Give back the whole listing exactly as shown.

Dataset content:

══════════════════════════════

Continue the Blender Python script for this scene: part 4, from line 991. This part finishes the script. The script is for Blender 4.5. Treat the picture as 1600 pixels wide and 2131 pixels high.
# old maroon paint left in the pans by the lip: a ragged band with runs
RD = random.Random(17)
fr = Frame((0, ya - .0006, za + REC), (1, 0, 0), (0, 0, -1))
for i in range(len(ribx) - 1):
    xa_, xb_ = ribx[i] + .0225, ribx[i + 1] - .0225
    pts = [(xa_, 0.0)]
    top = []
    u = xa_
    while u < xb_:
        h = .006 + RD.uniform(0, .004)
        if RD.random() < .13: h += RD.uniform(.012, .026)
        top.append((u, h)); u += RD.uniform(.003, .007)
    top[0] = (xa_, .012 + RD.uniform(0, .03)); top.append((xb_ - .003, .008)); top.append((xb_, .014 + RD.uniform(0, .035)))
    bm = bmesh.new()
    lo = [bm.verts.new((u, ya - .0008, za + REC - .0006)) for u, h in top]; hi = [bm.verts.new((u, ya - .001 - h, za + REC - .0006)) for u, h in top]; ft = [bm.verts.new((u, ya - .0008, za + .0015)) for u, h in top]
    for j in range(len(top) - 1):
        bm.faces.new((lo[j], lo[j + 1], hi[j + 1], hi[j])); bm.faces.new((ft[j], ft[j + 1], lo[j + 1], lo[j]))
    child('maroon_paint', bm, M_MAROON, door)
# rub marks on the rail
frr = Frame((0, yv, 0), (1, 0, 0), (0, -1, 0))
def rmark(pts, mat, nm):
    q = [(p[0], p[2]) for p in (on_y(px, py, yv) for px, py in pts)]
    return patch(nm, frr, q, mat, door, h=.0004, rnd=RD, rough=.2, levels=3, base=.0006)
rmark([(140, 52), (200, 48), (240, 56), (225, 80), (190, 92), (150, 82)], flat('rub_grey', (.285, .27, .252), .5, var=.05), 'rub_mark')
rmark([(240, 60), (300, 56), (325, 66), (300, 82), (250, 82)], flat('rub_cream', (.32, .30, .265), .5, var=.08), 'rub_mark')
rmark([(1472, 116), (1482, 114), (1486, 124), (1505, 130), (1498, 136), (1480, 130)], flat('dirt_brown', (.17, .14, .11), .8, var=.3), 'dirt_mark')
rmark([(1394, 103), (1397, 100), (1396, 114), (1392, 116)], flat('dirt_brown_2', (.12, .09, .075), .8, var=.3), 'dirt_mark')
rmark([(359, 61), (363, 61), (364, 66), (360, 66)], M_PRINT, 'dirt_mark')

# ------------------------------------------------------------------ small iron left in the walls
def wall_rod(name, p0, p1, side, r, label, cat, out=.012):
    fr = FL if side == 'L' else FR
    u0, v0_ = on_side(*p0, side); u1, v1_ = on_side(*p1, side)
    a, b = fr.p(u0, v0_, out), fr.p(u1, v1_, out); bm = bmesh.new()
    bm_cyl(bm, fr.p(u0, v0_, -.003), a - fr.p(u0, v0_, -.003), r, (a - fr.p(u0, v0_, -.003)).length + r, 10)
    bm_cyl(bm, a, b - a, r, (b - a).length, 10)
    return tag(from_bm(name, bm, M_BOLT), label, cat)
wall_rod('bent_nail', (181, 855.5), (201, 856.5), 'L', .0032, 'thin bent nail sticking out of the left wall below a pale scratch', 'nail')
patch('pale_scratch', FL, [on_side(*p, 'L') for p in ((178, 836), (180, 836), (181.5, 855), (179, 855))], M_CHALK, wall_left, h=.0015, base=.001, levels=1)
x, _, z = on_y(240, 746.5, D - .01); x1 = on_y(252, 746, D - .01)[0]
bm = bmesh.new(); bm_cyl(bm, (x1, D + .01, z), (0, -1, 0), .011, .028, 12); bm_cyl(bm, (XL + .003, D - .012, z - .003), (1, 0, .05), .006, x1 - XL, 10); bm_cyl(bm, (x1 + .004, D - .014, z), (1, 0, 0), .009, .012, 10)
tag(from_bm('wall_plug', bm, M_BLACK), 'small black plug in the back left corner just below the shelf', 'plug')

══════════════════════════════

Expected answer:
Continue the Blender Python script for this scene: part 4, from line 991. This part finishes the script. The script is for Blender 4.5. Treat the picture as 1600 pixels wide and 2131 pixels high.
# old maroon paint left in the pans by the lip: a ragged band with runs
RD = random.Random(17)
fr = Frame((0, ya - .0006, za + REC), (1, 0, 0), (0, 0, -1))
for i in range(len(ribx) - 1):
    xa_, xb_ = ribx[i] + .0225, ribx[i + 1] - .0225
    pts = [(xa_, 0.0)]
    top = []
    u = xa_
    while u < xb_:
        h = .006 + RD.uniform(0, .004)
        if RD.random() < .13: h += RD.uniform(.012, .026)
        top.append((u, h)); u += RD.uniform(.003, .007)
    top[0] = (xa_, .012 + RD.uniform(0, .03)); top.append((xb_ - .003, .008)); top.append((xb_, .014 + RD.uniform(0, .035)))
    bm = bmesh.new()
    lo = [bm.verts.new((u, ya - .0008, za + REC - .0006)) for u, h in top]; hi = [bm.verts.new((u, ya - .001 - h, za + REC - .0006)) for u, h in top]; ft = [bm.verts.new((u, ya - .0008, za + .0015)) for u, h in top]
    for j in range(len(top) - 1):
        bm.faces.new((lo[j], lo[j + 1], hi[j + 1], hi[j])); bm.faces.new((ft[j], ft[j + 1], lo[j + 1], lo[j]))
    child('maroon_paint', bm, M_MAROON, door)
# rub marks on the rail
frr = Frame((0, yv, 0), (1, 0, 0), (0, -1, 0))
def rmark(pts, mat, nm):
    q = [(p[0], p[2]) for p in (on_y(px, py, yv) for px, py in pts)]
    return patch(nm, frr, q, mat, door, h=.0004, rnd=RD, rough=.2, levels=3, base=.0006)
rmark([(140, 52), (200, 48), (240, 56), (225, 80), (190, 92), (150, 82)], flat('rub_grey', (.285, .27, .252), .5, var=.05), 'rub_mark')
rmark([(240, 60), (300, 56), (325, 66), (300, 82), (250, 82)], flat('rub_cream', (.32, .30, .265), .5, var=.08), 'rub_mark')
rmark([(1472, 116), (1482, 114), (1486, 124), (1505, 130), (1498, 136), (1480, 130)], flat('dirt_brown', (.17, .14, .11), .8, var=.3), 'dirt_mark')
rmark([(1394, 103), (1397, 100), (1396, 114), (1392, 116)], flat('dirt_brown_2', (.12, .09, .075), .8, var=.3), 'dirt_mark')
rmark([(359, 61), (363, 61), (364, 66), (360, 66)], M_PRINT, 'dirt_mark')

# ------------------------------------------------------------------ small iron left in the walls
def wall_rod(name, p0, p1, side, r, label, cat, out=.012):
    fr = FL if side == 'L' else FR
    u0, v0_ = on_side(*p0, side); u1, v1_ = on_side(*p1, side)
    a, b = fr.p(u0, v0_, out), fr.p(u1, v1_, out); bm = bmesh.new()
    bm_cyl(bm, fr.p(u0, v0_, -.003), a - fr.p(u0, v0_, -.003), r, (a - fr.p(u0, v0_, -.003)).length + r, 10)
    bm_cyl(bm, a, b - a, r, (b - a).length, 10)
    return tag(from_bm(name, bm, M_BOLT), label, cat)
wall_rod('bent_nail', (181, 855.5), (201, 856.5), 'L', .0032, 'thin bent nail sticking out of the left wall below a pale scratch', 'nail')
patch('pale_scratch', FL, [on_side(*p, 'L') for p in ((178, 836), (180, 836), (181.5, 855), (179, 855))], M_CHALK, wall_left, h=.0015, base=.001, levels=1)
x, _, z = on_y(240, 746.5, D - .01); x1 = on_y(252, 746, D - .01)[0]
bm = bmesh.new(); bm_cyl(bm, (x1, D + .01, z), (0, -1, 0), .011, .028, 12); bm_cyl(bm, (XL + .003, D - .012, z - .003), (1, 0, .05), .006, x1 - XL, 10); bm_cyl(bm, (x1 + .004, D - .014, z), (1, 0, 0), .009, .012, 10)
tag(from_bm('wall_plug', bm, M_BLACK), 'small black plug in the back left corner just below the shelf', 'plug')